*Given instruction:*
Print the listing in its entirety and exactly, leaving out images.

◆ ◆ ◆ ◆

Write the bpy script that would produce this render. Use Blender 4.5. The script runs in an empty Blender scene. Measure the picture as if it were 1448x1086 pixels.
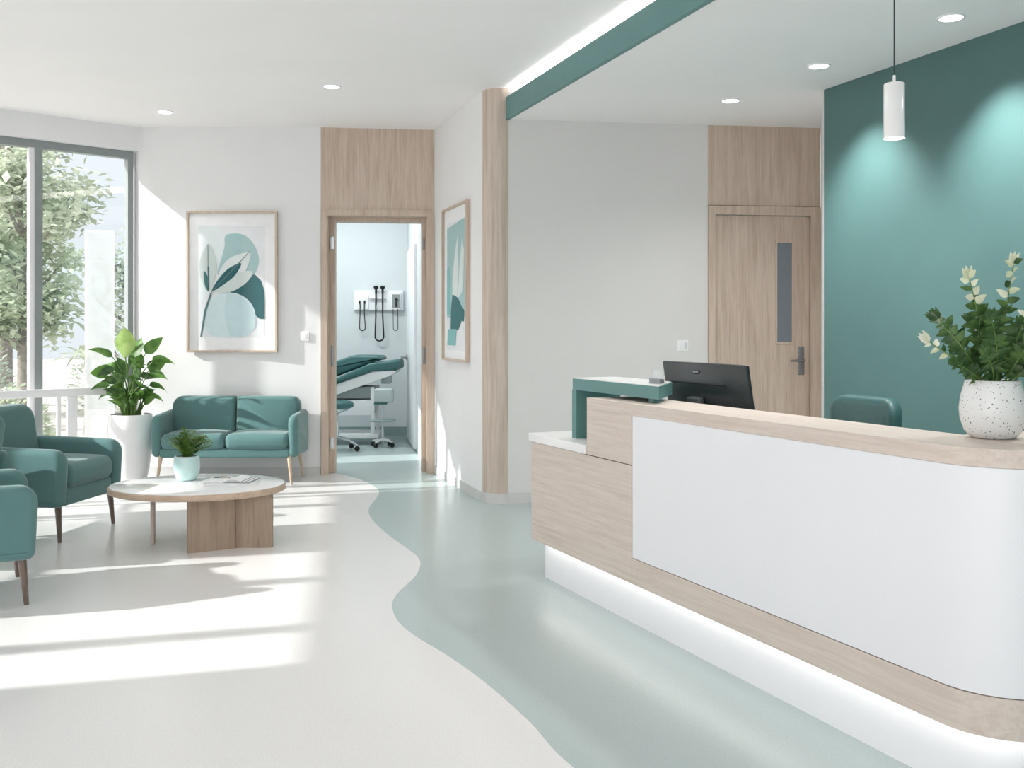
import bpy, bmesh, math, random
from mathutils import Vector, Matrix, Quaternion
random.seed(11)
SC = bpy.context.scene
COL = SC.collection
PI = math.pi
V = Vector

# ------------------------------------------------------------------ materials
def lin(c):
    return tuple(((x/255)/12.92 if x/255 <= 0.04045 else ((x/255+0.055)/1.055)**2.4) for x in c)

def new_mat(name):
    m = bpy.data.materials.new(name); m.use_nodes = True
    nt = m.node_tree
    return m, nt, nt.nodes['Principled BSDF']

def mat(name, col, rough=0.5, metal=0.0, var=0.0, scale=20.0, spec=0.5, bump=0.0, sheen=0.0, sub=0.0, coat=0.0):
    m, nt, p = new_mat(name)
    c = lin(col) if max(col) > 1 else col
    p.inputs['Base Color'].default_value = (*c, 1)
    p.inputs['Roughness'].default_value = rough
    p.inputs['Metallic'].default_value = metal
    p.inputs['Specular IOR Level'].default_value = spec
    if coat: p.inputs['Coat Weight'].default_value = coat; p.inputs['Coat Roughness'].default_value = .08
    if sheen:
        p.inputs['Sheen Weight'].default_value = sheen; p.inputs['Sheen Roughness'].default_value = .4
    tc = nt.nodes.new('ShaderNodeTexCoord')
    nz = nt.nodes.new('ShaderNodeTexNoise'); nz.inputs['Scale'].default_value = scale; nz.inputs['Detail'].default_value = 4
    nt.links.new(tc.outputs['Object'], nz.inputs['Vector'])
    if var:
        rp = nt.nodes.new('ShaderNodeValToRGB')
        rp.color_ramp.elements[0].position = .3; rp.color_ramp.elements[1].position = .7
        rp.color_ramp.elements[0].color = (*[x*(1-var) for x in c], 1)
        rp.color_ramp.elements[1].color = (*[min(1, x*(1+var)) for x in c], 1)
        nt.links.new(nz.outputs['Fac'], rp.inputs['Fac'])
        nt.links.new(rp.outputs['Color'], p.inputs['Base Color'])
    if bump:
        b = nt.nodes.new('ShaderNodeBump'); b.inputs['Strength'].default_value = bump; b.inputs['Distance'].default_value = .003
        nt.links.new(nz.outputs['Fac'], b.inputs['Height'])
        nt.links.new(b.outputs['Normal'], p.inputs['Normal'])
    return m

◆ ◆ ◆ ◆

*Finished exercise:*
Write the bpy script that would produce this render. Use Blender 4.5. The script runs in an empty Blender scene. Measure the picture as if it were 1448x1086 pixels.
import bpy, bmesh, math, random
from mathutils import Vector, Matrix, Quaternion
random.seed(11)
SC = bpy.context.scene
COL = SC.collection
PI = math.pi
V = Vector

# ------------------------------------------------------------------ materials
def lin(c):
    return tuple(((x/255)/12.92 if x/255 <= 0.04045 else ((x/255+0.055)/1.055)**2.4) for x in c)

def new_mat(name):
    m = bpy.data.materials.new(name); m.use_nodes = True
    nt = m.node_tree
    return m, nt, nt.nodes['Principled BSDF']

def mat(name, col, rough=0.5, metal=0.0, var=0.0, scale=20.0, spec=0.5, bump=0.0, sheen=0.0, sub=0.0, coat=0.0):
    m, nt, p = new_mat(name)
    c = lin(col) if max(col) > 1 else col
    p.inputs['Base Color'].default_value = (*c, 1)
    p.inputs['Roughness'].default_value = rough
    p.inputs['Metallic'].default_value = metal
    p.inputs['Specular IOR Level'].default_value = spec
    if coat: p.inputs['Coat Weight'].default_value = coat; p.inputs['Coat Roughness'].default_value = .08
    if sheen:
        p.inputs['Sheen Weight'].default_value = sheen; p.inputs['Sheen Roughness'].default_value = .4
    tc = nt.nodes.new('ShaderNodeTexCoord')
    nz = nt.nodes.new('ShaderNodeTexNoise'); nz.inputs['Scale'].default_value = scale; nz.inputs['Detail'].default_value = 4
    nt.links.new(tc.outputs['Object'], nz.inputs['Vector'])
    if var:
        rp = nt.nodes.new('ShaderNodeValToRGB')
        rp.color_ramp.elements[0].position = .3; rp.color_ramp.elements[1].position = .7
        rp.color_ramp.elements[0].color = (*[x*(1-var) for x in c], 1)
        rp.color_ramp.elements[1].color = (*[min(1, x*(1+var)) for x in c], 1)
        nt.links.new(nz.outputs['Fac'], rp.inputs['Fac'])
        nt.links.new(rp.outputs['Color'], p.inputs['Base Color'])
    if bump:
        b = nt.nodes.new('ShaderNodeBump'); b.inputs['Strength'].default_value = bump; b.inputs['Distance'].default_value = .003
        nt.links.new(nz.outputs['Fac'], b.inputs['Height'])
        nt.links.new(b.outputs['Normal'], p.inputs['Normal'])
    return m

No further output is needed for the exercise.